-- start --

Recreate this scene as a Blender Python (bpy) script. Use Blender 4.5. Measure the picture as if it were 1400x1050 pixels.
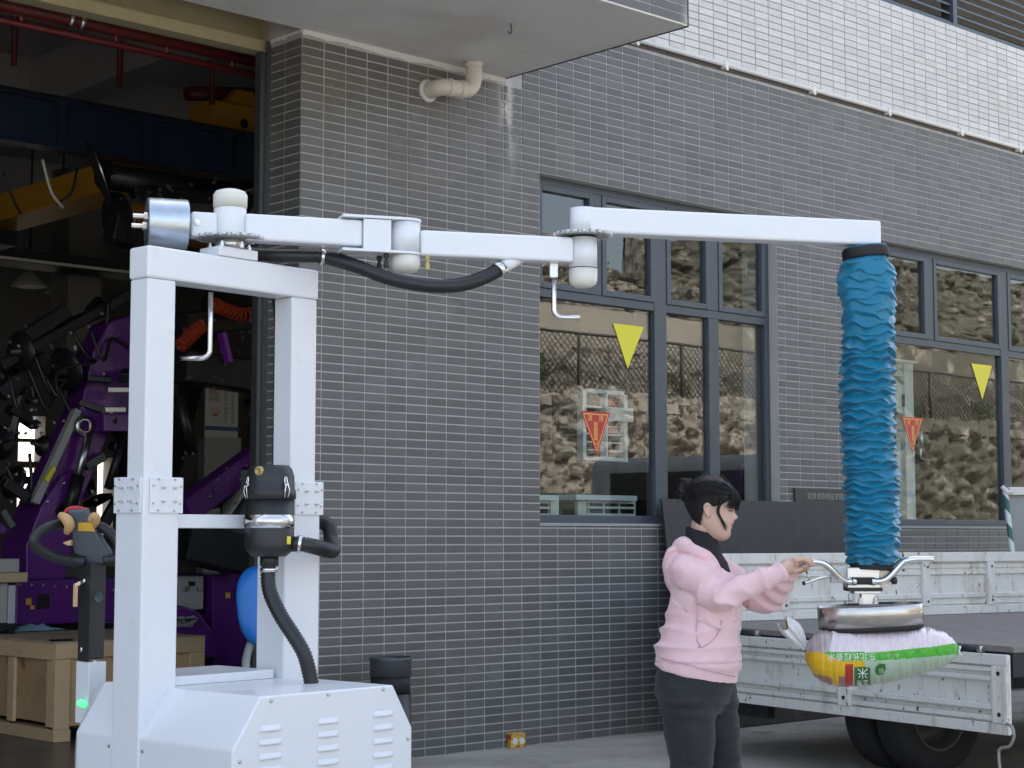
import bpy, bmesh, math, random
from mathutils import Vector, Matrix, noise
for o in list(bpy.data.objects): bpy.data.objects.remove(o)
SC = bpy.context.scene; COL = SC.collection
R = math.radians
# ------------------------------------------------------------------ camera
F = 2374.0; CX = 700.0; CY = 525.0; HOR = 735.0; H = 1.316
PIT = math.atan((HOR-CY)/F)
cd = bpy.data.cameras.new('camera'); cam = bpy.data.objects.new('camera', cd); COL.objects.link(cam)
cd.sensor_width = 36; cd.lens = 36*F/1400; cd.clip_start = .05; cd.clip_end = 2000
cam.location = (0, 0, H); cam.rotation_euler = (math.pi/2+PIT, 0, 0); SC.camera = cam
# ------------------------------------------------------------------ sky, sun, exposure
SUN_EL = R(44); SUN_AZ = R(-30)            # behind the building: the yard lies in its open shade
w = bpy.data.worlds.new('World'); SC.world = w; w.use_nodes = True
nt = w.node_tree; sky = nt.nodes.new('ShaderNodeTexSky'); sky.sky_type = 'NISHITA'; sky.sun_disc = False
sky.sun_elevation = SUN_EL; sky.sun_rotation = SUN_AZ; sky.dust_density = 4.0; sky.air_density = 1.0; sky.ozone_density = 1.0
bg = nt.nodes['Background']; bg.inputs[1].default_value = .15; hsv = nt.nodes.new('ShaderNodeHueSaturation'); hsv.inputs['Saturation'].default_value = .66   # thin high haze whitens the sky
nt.links.new(sky.outputs[0], hsv.inputs['Color']); nt.links.new(hsv.outputs[0], bg.inputs[0])
sd = bpy.data.lights.new('sun', 'SUN'); sd.energy = 3.0; sd.angle = R(.6); sd.color = (1, .93, .82)
sun = bpy.data.objects.new('sun', sd); COL.objects.link(sun)
sdir = Vector((math.sin(SUN_AZ)*math.cos(SUN_EL), math.cos(SUN_AZ)*math.cos(SUN_EL), math.sin(SUN_EL)))
sun.rotation_euler = sdir.to_track_quat('Z', 'Y').to_euler(); sun.location = (0, 0, 30)
vs = SC.view_settings; vs.view_transform = 'Standard'; vs.look = 'None'; vs.gamma = 1; vs.use_curve_mapping = False; vs.exposure = 1.9
SC.cycles.max_bounces = 10; SC.cycles.transparent_max_bounces = 12; SC.cycles.glossy_bounces = 5; SC.cycles.diffuse_bounces = 5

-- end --

*Aim*. Quote the material in full and exactly; do not carry over its pictures.

*Answer*.
Recreate this scene as a Blender Python (bpy) script. Use Blender 4.5. Measure the picture as if it were 1400x1050 pixels.
import bpy, bmesh, math, random
from mathutils import Vector, Matrix, noise
for o in list(bpy.data.objects): bpy.data.objects.remove(o)
SC = bpy.context.scene; COL = SC.collection
R = math.radians
# ------------------------------------------------------------------ camera
F = 2374.0; CX = 700.0; CY = 525.0; HOR = 735.0; H = 1.316
PIT = math.atan((HOR-CY)/F)
cd = bpy.data.cameras.new('camera'); cam = bpy.data.objects.new('camera', cd); COL.objects.link(cam)
cd.sensor_width = 36; cd.lens = 36*F/1400; cd.clip_start = .05; cd.clip_end = 2000
cam.location = (0, 0, H); cam.rotation_euler = (math.pi/2+PIT, 0, 0); SC.camera = cam
# ------------------------------------------------------------------ sky, sun, exposure
SUN_EL = R(44); SUN_AZ = R(-30)            # behind the building: the yard lies in its open shade
w = bpy.data.worlds.new('World'); SC.world = w; w.use_nodes = True
nt = w.node_tree; sky = nt.nodes.new('ShaderNodeTexSky'); sky.sky_type = 'NISHITA'; sky.sun_disc = False
sky.sun_elevation = SUN_EL; sky.sun_rotation = SUN_AZ; sky.dust_density = 4.0; sky.air_density = 1.0; sky.ozone_density = 1.0
bg = nt.nodes['Background']; bg.inputs[1].default_value = .15; hsv = nt.nodes.new('ShaderNodeHueSaturation'); hsv.inputs['Saturation'].default_value = .66   # thin high haze whitens the sky
nt.links.new(sky.outputs[0], hsv.inputs['Color']); nt.links.new(hsv.outputs[0], bg.inputs[0])
sd = bpy.data.lights.new('sun', 'SUN'); sd.energy = 3.0; sd.angle = R(.6); sd.color = (1, .93, .82)
sun = bpy.data.objects.new('sun', sd); COL.objects.link(sun)
sdir = Vector((math.sin(SUN_AZ)*math.cos(SUN_EL), math.cos(SUN_AZ)*math.cos(SUN_EL), math.sin(SUN_EL)))
sun.rotation_euler = sdir.to_track_quat('Z', 'Y').to_euler(); sun.location = (0, 0, 30)
vs = SC.view_settings; vs.view_transform = 'Standard'; vs.look = 'None'; vs.gamma = 1; vs.use_curve_mapping = False; vs.exposure = 1.9
SC.cycles.max_bounces = 10; SC.cycles.transparent_max_bounces = 12; SC.cycles.glossy_bounces = 5; SC.cycles.diffuse_bounces = 5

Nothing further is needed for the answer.